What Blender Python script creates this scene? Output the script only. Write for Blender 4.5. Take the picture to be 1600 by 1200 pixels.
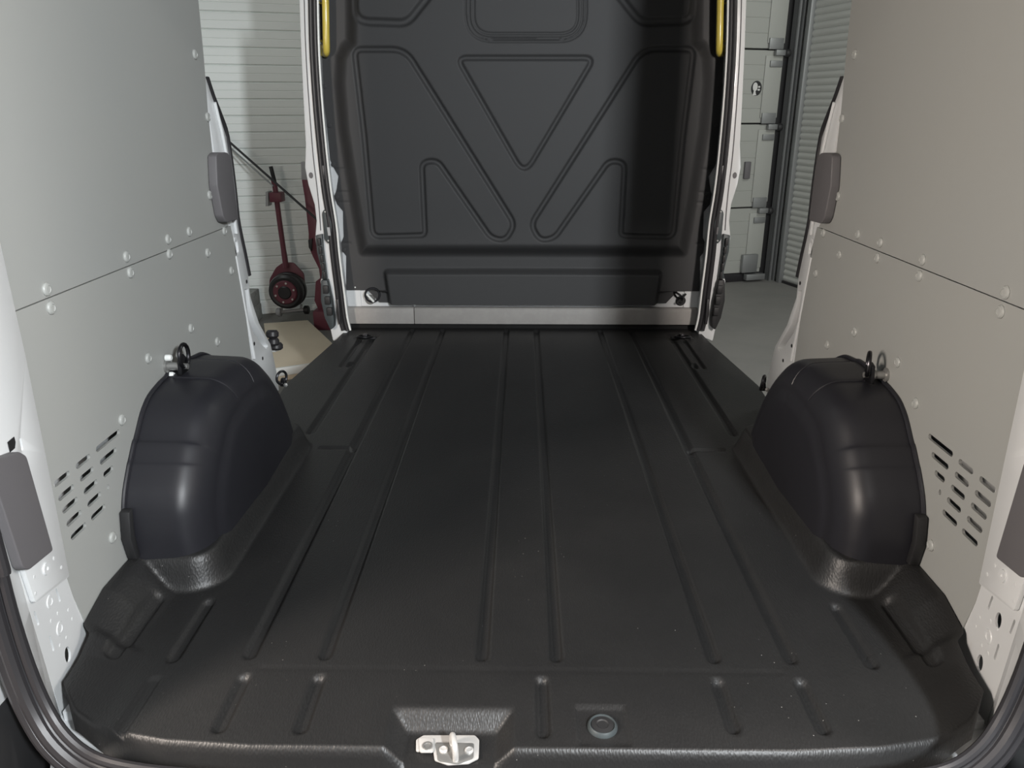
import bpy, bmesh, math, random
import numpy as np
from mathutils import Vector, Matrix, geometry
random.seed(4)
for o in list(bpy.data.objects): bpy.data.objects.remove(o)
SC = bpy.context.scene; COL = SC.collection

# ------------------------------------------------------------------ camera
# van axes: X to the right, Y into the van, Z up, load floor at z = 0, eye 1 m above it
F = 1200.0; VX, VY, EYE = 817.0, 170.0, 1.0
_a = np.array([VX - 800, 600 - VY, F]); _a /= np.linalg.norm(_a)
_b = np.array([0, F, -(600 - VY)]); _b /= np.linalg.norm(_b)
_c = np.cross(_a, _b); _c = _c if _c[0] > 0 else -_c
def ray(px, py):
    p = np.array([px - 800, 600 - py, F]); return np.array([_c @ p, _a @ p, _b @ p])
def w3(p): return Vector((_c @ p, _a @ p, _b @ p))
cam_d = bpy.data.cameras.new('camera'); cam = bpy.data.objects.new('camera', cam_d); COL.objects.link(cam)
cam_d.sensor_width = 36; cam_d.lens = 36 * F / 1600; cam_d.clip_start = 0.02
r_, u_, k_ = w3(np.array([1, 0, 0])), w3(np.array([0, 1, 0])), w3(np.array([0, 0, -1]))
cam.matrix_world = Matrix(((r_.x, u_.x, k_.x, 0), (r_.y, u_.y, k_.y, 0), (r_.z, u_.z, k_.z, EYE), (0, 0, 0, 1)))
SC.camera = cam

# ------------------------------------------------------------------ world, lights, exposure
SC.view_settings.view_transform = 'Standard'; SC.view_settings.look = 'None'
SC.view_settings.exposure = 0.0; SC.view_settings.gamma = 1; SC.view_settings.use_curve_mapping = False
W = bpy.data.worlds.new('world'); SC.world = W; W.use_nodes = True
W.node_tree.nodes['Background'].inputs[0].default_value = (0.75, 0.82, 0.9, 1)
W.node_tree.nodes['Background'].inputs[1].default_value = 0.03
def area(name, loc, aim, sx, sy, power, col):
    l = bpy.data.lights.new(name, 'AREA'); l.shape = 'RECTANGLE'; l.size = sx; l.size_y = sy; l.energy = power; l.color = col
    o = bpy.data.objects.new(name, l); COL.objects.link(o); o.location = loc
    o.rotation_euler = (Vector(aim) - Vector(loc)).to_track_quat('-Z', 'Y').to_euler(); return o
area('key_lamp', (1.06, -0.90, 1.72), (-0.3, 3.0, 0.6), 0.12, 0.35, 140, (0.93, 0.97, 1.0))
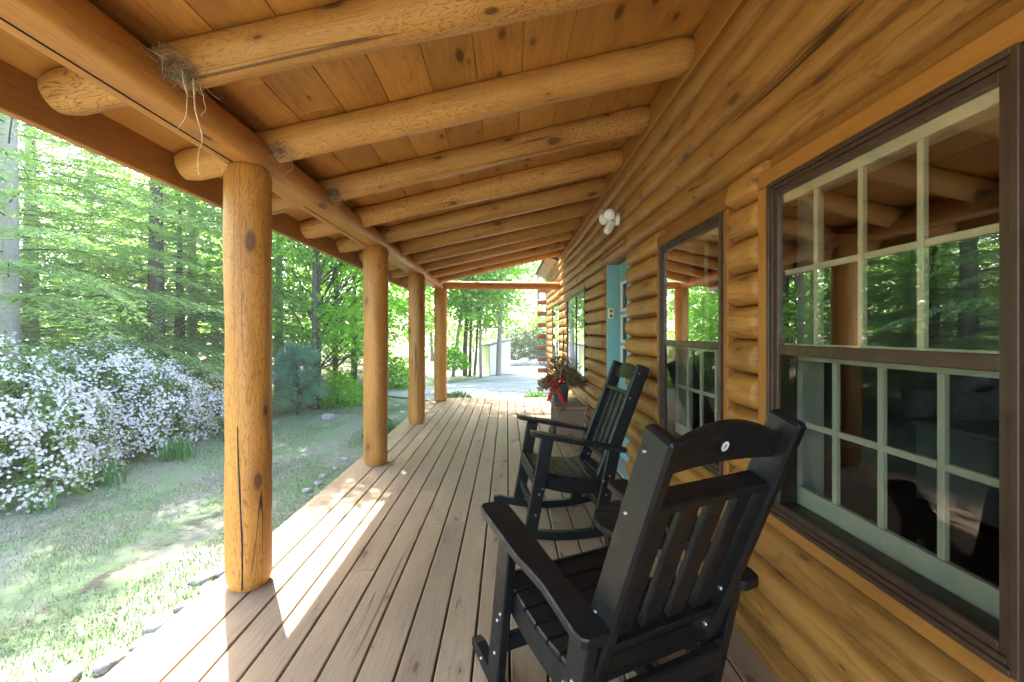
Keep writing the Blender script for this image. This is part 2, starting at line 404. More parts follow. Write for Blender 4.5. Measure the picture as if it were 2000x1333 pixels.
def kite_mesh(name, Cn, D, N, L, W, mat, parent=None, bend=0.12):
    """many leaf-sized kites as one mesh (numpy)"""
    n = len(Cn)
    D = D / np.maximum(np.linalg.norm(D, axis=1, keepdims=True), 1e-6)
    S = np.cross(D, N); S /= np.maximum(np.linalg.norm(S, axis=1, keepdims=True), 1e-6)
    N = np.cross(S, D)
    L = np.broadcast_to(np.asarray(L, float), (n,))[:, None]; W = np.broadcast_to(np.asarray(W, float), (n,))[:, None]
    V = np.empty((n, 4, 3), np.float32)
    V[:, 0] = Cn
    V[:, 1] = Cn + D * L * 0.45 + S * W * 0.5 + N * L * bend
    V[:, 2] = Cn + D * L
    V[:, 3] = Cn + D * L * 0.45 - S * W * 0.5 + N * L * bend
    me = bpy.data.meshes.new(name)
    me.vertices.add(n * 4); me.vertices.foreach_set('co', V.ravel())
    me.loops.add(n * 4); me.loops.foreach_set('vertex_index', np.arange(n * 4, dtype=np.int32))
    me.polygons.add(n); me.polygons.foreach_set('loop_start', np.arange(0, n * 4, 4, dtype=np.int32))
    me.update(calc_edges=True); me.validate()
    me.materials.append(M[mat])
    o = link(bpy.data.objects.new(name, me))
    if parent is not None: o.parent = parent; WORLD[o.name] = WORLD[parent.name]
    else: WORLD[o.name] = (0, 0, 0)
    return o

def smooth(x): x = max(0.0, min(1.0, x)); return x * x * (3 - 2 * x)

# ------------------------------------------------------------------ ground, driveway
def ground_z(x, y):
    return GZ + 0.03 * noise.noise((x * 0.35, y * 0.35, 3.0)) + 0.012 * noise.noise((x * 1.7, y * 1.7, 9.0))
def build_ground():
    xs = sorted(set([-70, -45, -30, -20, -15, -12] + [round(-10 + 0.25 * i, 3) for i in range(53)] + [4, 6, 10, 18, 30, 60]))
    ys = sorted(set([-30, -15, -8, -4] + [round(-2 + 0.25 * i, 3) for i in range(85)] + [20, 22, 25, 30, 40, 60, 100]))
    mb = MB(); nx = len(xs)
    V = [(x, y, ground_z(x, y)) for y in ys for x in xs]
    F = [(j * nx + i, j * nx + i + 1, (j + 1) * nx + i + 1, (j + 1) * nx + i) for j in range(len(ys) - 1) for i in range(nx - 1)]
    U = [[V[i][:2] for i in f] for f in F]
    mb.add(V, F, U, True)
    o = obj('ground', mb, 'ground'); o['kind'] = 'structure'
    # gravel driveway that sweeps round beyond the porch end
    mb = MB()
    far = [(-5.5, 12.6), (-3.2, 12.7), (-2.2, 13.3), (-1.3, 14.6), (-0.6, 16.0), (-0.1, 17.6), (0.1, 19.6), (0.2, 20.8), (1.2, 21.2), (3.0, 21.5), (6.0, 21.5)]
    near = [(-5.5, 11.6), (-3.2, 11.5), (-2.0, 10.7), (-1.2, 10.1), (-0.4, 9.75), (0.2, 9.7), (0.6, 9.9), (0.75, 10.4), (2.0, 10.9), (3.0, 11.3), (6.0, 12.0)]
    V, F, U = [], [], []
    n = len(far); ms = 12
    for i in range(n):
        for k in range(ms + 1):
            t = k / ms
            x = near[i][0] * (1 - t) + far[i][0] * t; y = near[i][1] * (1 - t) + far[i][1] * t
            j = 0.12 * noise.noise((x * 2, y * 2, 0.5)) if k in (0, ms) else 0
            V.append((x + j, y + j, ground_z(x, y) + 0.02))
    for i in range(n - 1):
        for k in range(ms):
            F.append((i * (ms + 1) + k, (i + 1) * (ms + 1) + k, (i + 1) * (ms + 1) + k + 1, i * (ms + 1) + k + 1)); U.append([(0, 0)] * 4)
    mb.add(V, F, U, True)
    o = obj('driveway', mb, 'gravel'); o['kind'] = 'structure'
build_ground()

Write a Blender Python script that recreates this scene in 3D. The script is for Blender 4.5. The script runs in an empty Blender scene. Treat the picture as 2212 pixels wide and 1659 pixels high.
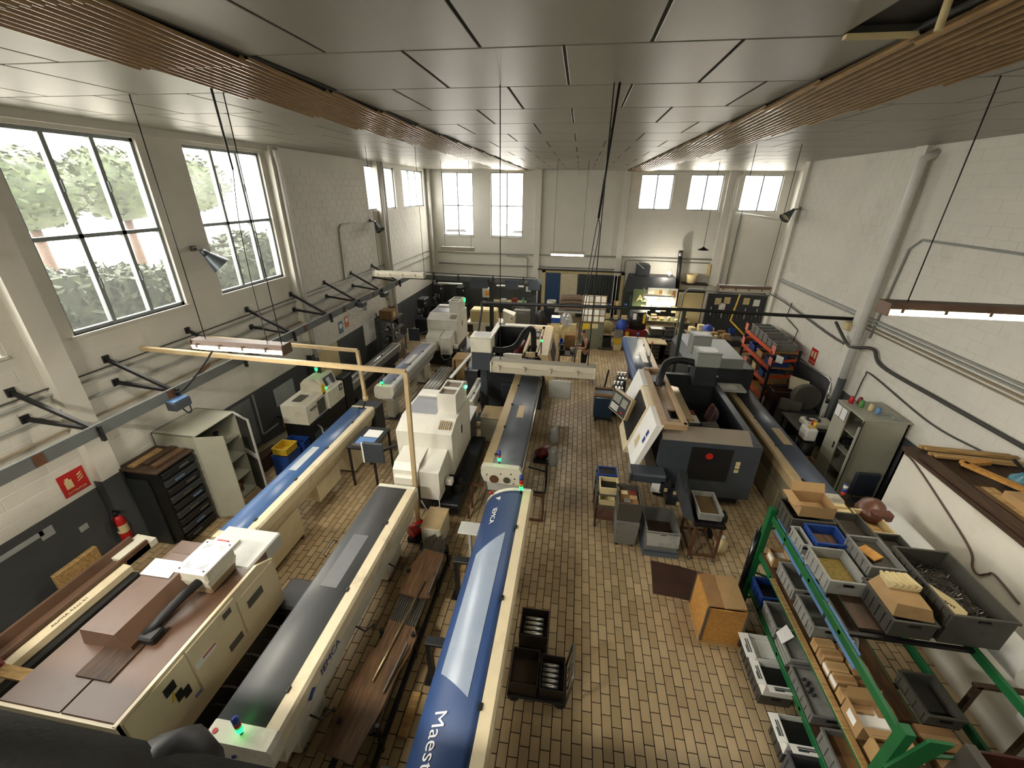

■ DIRECTION: In the entries above, find every line with the word "scene" and list it.

■ COMPLETED EXERCISE:
What Blender Python script creates this scene? Output the script only. Write for Blender 4.5. Take the picture to be 1600 by 1200 pixels.
SC = bpy.context.scene; COL = SC.collection
Write a Blender Python script that recreates this scene in 3D. The script is for Blender 4.5. The script runs in an empty Blender scene. Treat the picture as 2212 pixels wide and 1659 pixels high.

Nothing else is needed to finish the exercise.